Newsday, November 10, 1991
Although the nine separate stories comprise R. A. Sasaki’s first collection of fiction, taken together they create a single portrait of three generations of Japanese-Americans in the years before and after World War II. The first of these stories are among the last chronologically: the family is on its way to a cemetery to visit the grave of Cathy, one of the Terasaki daughters, who died in a hiking accident several years before. Moving backward in time, the author recounts the scene when the mother first heard “the awful words, choked out like bits of shattered glass” of her daughter’s death.

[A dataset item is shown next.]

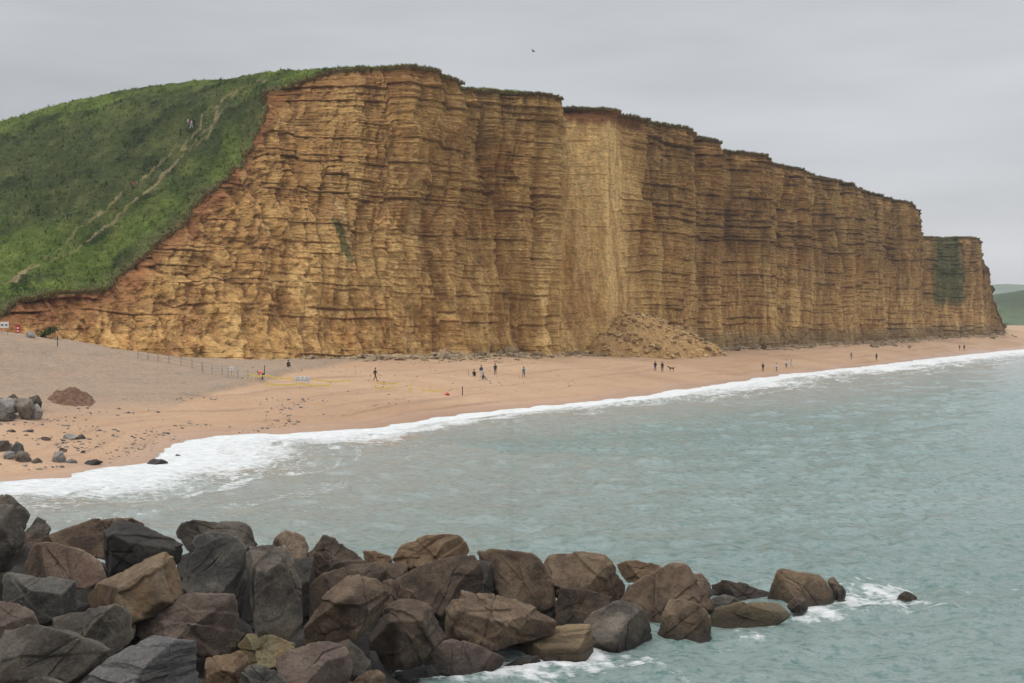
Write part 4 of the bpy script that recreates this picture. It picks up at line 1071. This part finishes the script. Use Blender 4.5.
def rubble(name, label, pts, sizes, seed, colr):
    rg = np.random.default_rng(seed); ico = bmesh.new(); bmesh.ops.create_icosphere(ico, subdivisions=1, radius=1.0)
    iv = np.array([v_.co[:] for v_ in ico.verts]); f_ = np.array([[v_.index for v_ in q_.verts] for q_ in ico.faces]); ico.free()
    Vs, Fs, Cs = [], [], []
    for i, ((x, y, z), s_) in enumerate(zip(pts, sizes)):
        a = rg.random() * 6.28; J = iv * (0.75 + 0.5 * rg.random((len(iv), 1))) * np.array([1.2, .9, .6]) * s_
        J = np.stack([J[:, 0] * math.cos(a) - J[:, 1] * math.sin(a), J[:, 0] * math.sin(a) + J[:, 1] * math.cos(a), J[:, 2]], 1)
        Vs.append(J + np.array([x, y, z + 0.1 * s_])); Fs.append(f_ + i * len(iv))
        q_ = rg.random() ; Cs.append(np.repeat([np.array(colr[0]) * (1 - q_) + np.array(colr[1]) * q_], len(iv), 0))
    me = mesh_np(name, np.concatenate(Vs), np.concatenate(Fs), cols={'col': np.concatenate(Cs)}, smooth=False)
    m, n, b = newmat(name + '_stone'); n.links.new(attr_col(n, 'col'), b.inputs['Base Color']); b.inputs['Roughness'].default_value = .9
    me.materials.append(m)
    return tag(link(name, me), label, 'rubble', None, 'stuff')
pts, szs = [], []
pxr = np.concatenate([fr.uniform(250, 1000, 2600), fr.uniform(640, 1000, 2600), fr.uniform(380, 620, 1600)])
jj = np.interp(pxr, pxs[:1900], np.arange(1900)).astype(int); of = 0.2 + np.abs(fr.normal(size=len(pxr))) * 2.4
of = of * (0.6 + 0.9 * np.clip(vn2(um[jj] / 9, um[jj] * 0, 150) + .4, 0, 1.4))
xs_, ys_ = Bs[jj, 0] + nrm[jj, 0] * (of + 0.8), Bs[jj, 1] + nrm[jj, 1] * (of + 0.8)
zs_ = terrain(xs_, ys_)
rubble('cliff_foot_rubble', 'small broken stone strewn along the base of the cliff', list(zip(xs_, ys_, zs_)), 0.12 + 0.6 * fr.random(len(xs_)) ** 2.5, 600, ((.14, .105, .07), (.42, .30, .16)))
# chunks on the landslip
lo = bpy.data.objects['landslip']; co = np.empty(len(lo.data.vertices) * 3, np.float32); lo.data.vertices.foreach_get('co', co); co = co.reshape(-1, 3) + np.array(lo.location)
tz = terrain(co[:, 0], co[:, 1]); okk = np.nonzero(co[:, 2] > tz + 0.05)[0]
sel = fr.choice(okk, 3200)
rubble('landslip_rubble', 'lumps of yellow sandstone covering the landslip cone', co[sel] + fr.normal(size=(len(sel), 3)) * 0.06, 0.07 + 0.75 * fr.random(len(sel)) ** 7, 601, ((.20, .115, .05), (.54, .37, .17)))
# stones and weed scattered on the beach
def scatter(npt, x0, x1, y0, y1, keep):
    Yw = fr.uniform(100, 240, npt * 30); Xw = fr.uniform(-80, 10, npt * 30); Zw = terrain(Xw, Yw)
    px = HX + Xw / Yw * F; py = HY + (CZ - Zw) / Yw * F
    ok = (px > x0) & (px < x1) & (py > y0) & (py < y1) & (Zw > 0.15) & keep(px, py)
    k = np.nonzero(ok)[0][:npt]
    return list(zip(Xw[k], Yw[k], Zw[k]))
def kp(px, py):
    q_ = 0.35 + 0.9 * vn2(px / 40, py / 9, 160) + 0.5 * vn2(px / 9, py / 3, 161)
    return (fr.random(len(px)) < q_) & (px < 120 + (470 - py) * 4.2)
pts = scatter(1100, -20, 420, 398, 470, kp)
rubble('beach_stones', 'scattered small grey stones and weed on the sand at the left', pts, 0.04 + 0.20 * fr.random(len(pts)) ** 4, 602, ((.09, .08, .07), (.25, .21, .17)))
pts = scatter(320, 240, 620, 362, 395, lambda a_, b_: a_ > 0)
rubble('beach_pebbles', 'small stones dotted over the open sand below the cliff', pts, 0.04 + 0.12 * fr.random(len(pts)) ** 3, 603, ((.10, .08, .07), (.28, .21, .16)))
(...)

Imprisoned by her own sense of decorum, the mother can only respond with a chilling rebuke: “Daddy told her not to go to the mountain … She didn’t listen.” But the mother’s own youthful exuberance―as a young girl roaming about San Francisco on skates―was cut short by the humiliation of wartime incarceration after Pearl Harbor. She can still remember the name of Eleanor Leland, her grade-school classmate, who first called her a “Jap.” The father has a different set of memories to content with: his mother was killed at Hiroshima.
As the speaker unearths her parents’ heritage, which she imagines lying “buried like a lost civilization beneath my feet,” she comes to terms with her grandparents’ adopted country and with “the invisible wires that bind” her family together: “the bonds of obligation, of suffering, of love” Sasaki’s stories mark an impressive debut.